De Kalachakra-tantra behoort tot de groep ongedeelde "onovertreffelijke yoga-tantras" (annúttara-yoga-tantra) binnen het Himalaya-geloof. Ongedeeld betekent hier dat er binnen deze groep tantras geen onderscheid wordt gemaakt naar 'binnen' of 'buiten', naar 'geest' of 'materie', enzovoorts. Deze tantra behandelt concepten als tijd en cyclussen van tijd en bestaan. Ze gaat ook over de energiebanen in ons lichaam met als knooppunten de zogenaamde chakras; de banen worden in de chinese filosofische richtingen in verband gebracht met het woord chi, maar overigens is dit een van de vele uit het hinduïsme geleende, of door het saivistische hinduïsme binnengesmokkelde concepten die daar hun plaats hebben in religieus-geïnspireerde gezondheids-praktijken. Dergelijke praktijken en opvattingen vinden we noch in de vroege boeddhistische canon, noch in de overige mahāyāna-richtingen, met uitzondering van die (semi-)esoterische stromingen die het bovengenoemde "chi" (of "ki") hanteren. Zie daarvoor bijvoorbeeld de pagina over Usui.
Een initiatie in deze tantra krijgen betekent dat de deelnemer met al deze cyclussen wordt bekend gemaakt opdat die kennis tot heil van hem/haar en de wereld aangewend kan worden. Daarom wordt er ook wel gesproken in termen van "kalachakra voor wereldvrede".
Een steekwoord binnen de kalachakratantra is het "zoals het uitwendig is, zo is het inwendig". Dit gezegde stamt direct uit de Pāli-canon van het boeddhisme, meer bepaald uit de Soetra over het aandachtig bewust zijn, de Mahā Sati-patthána sutta (DN.22) waarin Boeddha zegt dat in dit zes voet lange lichaam de hele wereld gevonden wordt.
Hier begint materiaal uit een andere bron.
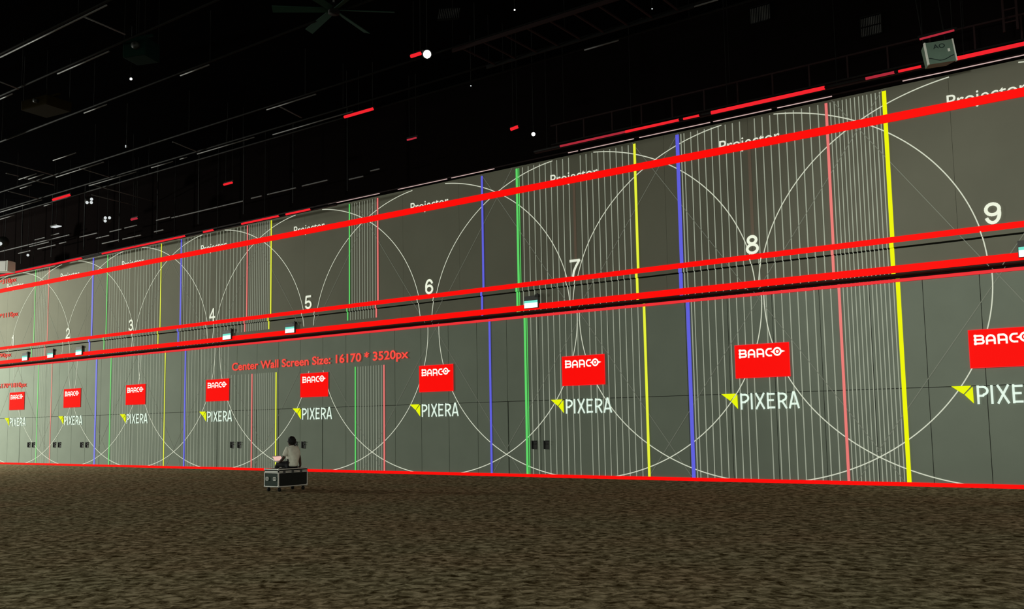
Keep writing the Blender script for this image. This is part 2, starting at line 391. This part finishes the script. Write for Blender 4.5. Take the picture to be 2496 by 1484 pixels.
letters(text_mesh('letter', 'Center Wall Screen Size: 16170 * 3520px', -33.12, -23.06, 4.05, 4.50, YC-.032, .02), 'p_text', t)
for s, u1, z0, z1, y, d in (('16170*310px', -51.15, 9.72, 10.06, YA-.03, 'topmost'), ('16170*1110px', -50.85, 7.84, 8.18, YA-.03, 'second from the top'), ('16170*290px', -51.25, 5.68, 5.98, YB-.03, 'on the overhanging strip'), ('16170*1810px', -50.3, 4.03, 4.37, YC-.03, 'above the leftmost red card')):
    t = thing('projected_lettering', 'blurred red projected size lettering cut by the left edge, '+d, 'lettering', group='red size lettering at the left end')
    letters(text_mesh('letter', s, u1-3.3, u1, z0, z1, y, .015), 'p_text', t)

# ------------------------------------------------------------------ exit signs
for u, d in ((-49.67, 'leftmost, beside the numeral 1'), (-47.12, 'second from the left, just left of the numeral 2'), (-44.43, 'third from the left, just right of the numeral 2'), (-32.89, 'fourth from the left, right of the numeral 4'), (-28.94, 'under the numeral 5'), (-17.3, 'left of the numeral 7, over the door pair'), (-2.98, 'at the far right edge')):
    t = thing('exit_sign', 'glowing green and white exit sign, '+d, 'exit sign', (u, YB, 5.44), 0, 'exit signs')
    bevel(MB().box(-.275, .275, -.10, -.02, 0, .40).build('housing', 'vent_grey', t), .008)
    MB().box(-.26, .26, -.106, -.10, .17, .245).build('green_panel', 'exit_teal', t)
    MB().box(-.26, .26, -.106, -.10, .012, .17).build('lit_panel', 'exit_white', t)
    mb = MB(); mb.tube((.22, -.05, .40), (.22, -.05, .47), .02); mb.box(.17, .31, -.12, -.02, .34, .43); mb.build('bracket', 'black_plastic', t)
    MB().box(-.2, .2, -.02, 0, .1, .3).build('back_plate', 'black_plastic', t)

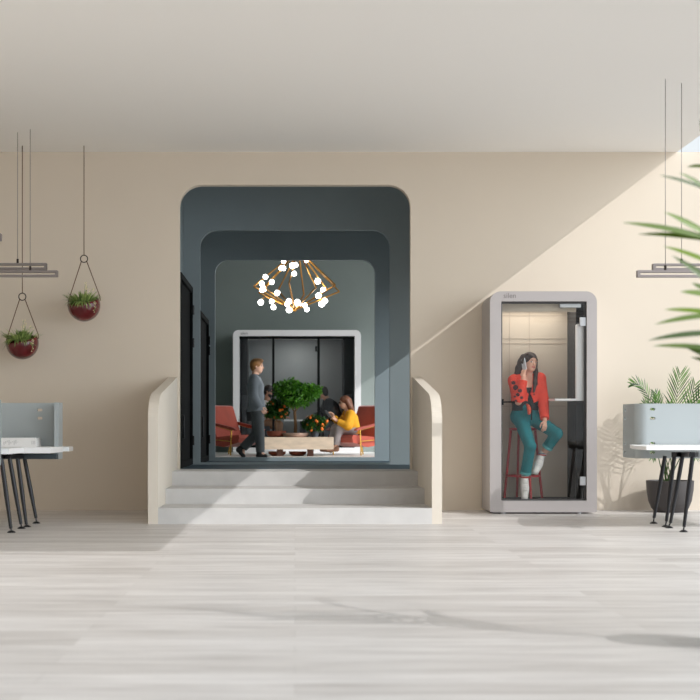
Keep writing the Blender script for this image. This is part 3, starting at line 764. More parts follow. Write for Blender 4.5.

Wanneer we ons veroorloven de legende een legende te laten, dan werd de kalachakratantra in 1027 voor het eerst vanuit India naar Tibet gebracht, en wel door Pandit Shri-bhádra Bodhi en de vertaler dJi-djo Dawai Lözer. In deze tantra wordt gesproken over slechte candála-koningen (spreek: tsjandaala). Deze naam is een verbastering van Chandella of Chandelā, een Rajput-clan die tussen de 9e en 11 eeuw over midden-India heerste. Zie de Bengalenpagina.
Na bovengenoemde vertalers kwamen er meer, en inmiddels is een aantal van vierentwintig oudere vertalingen bekend.
Boeddhisme arriveerde in de laat zevende, begin achtste eeuw in Tibet, en uiteraard leidde dit tot een eerste 'golf' van vertalingen.
Tegen het eind van de tiende eeuw kende Tibet een tweede golf van vertalingen van heilige geschriften, in gang gezet door de vertaler Rinchen Zangpo (957-1055). Vanaf dat moment wordt er gesproken van acht 'Voertuigen' die de Boeddha-Dharma verder brengen. Die acht zijn - volgens de uiteenzetting van de huidige Gélug-traditie - de tradities van de Kadám (waaruit de Gélug zou ontstaan), de Sákya, de Kàgyu, de Shàngpa Kàgyu, de Chöd en de Shye, de Kalachakra, en de Ugyen Nyendrub (spreek de y uit als j).
In later tijd werden de gevonden vertalingen verdeeld in twee hoofdstromingen, die van de dJónang-pa, gesticht door Sherab Gyaltsen (spr.: gjàltsen, 1292 - 1361) die naar de mening van hedendaagse deskundigen de "essentiële praktijk" gaf, en de stroming die begon met Buton Rinchendrup (Bu-ston Rin chen grub 1290-1364) die zich richt op de "heldere uiteenzetting."
Ringu Tulku Rinpoche zegt dat beide stromingen zijn samengekomen in de 14e Dalai Lama. Maar wanneer we kijken naar de weerslag van een gesprek dat de Dalai Lama had met Alexander Berzin (de Berzin Archives), moeten we toch vaststellen dat de Buton-aanpak nog het meest zijn voorkeur heeft (de eerste jaren van de 21ste eeuw - er kan wat veranderd zijn).
Wat vanuit scholastisch oogpunt van belang is, is dat hier gesproken wordt over twaalf bhumis, 12 stadia die de beoefenaar moet doorlopen. Dit aantal van twaalf heeft niets te maken met de gebruikelijke Tien Stadia die de bodhisattva moet doorlopen tot aan boeddhaschap, maar alles met de zes chakras die, eenmaal gedeeld, het cijfer 12 opleveren.
Wat de kalachakratantra lijkt te onderscheiden van andere tantras, is dat hier een vierde initiatie wordt gegeven.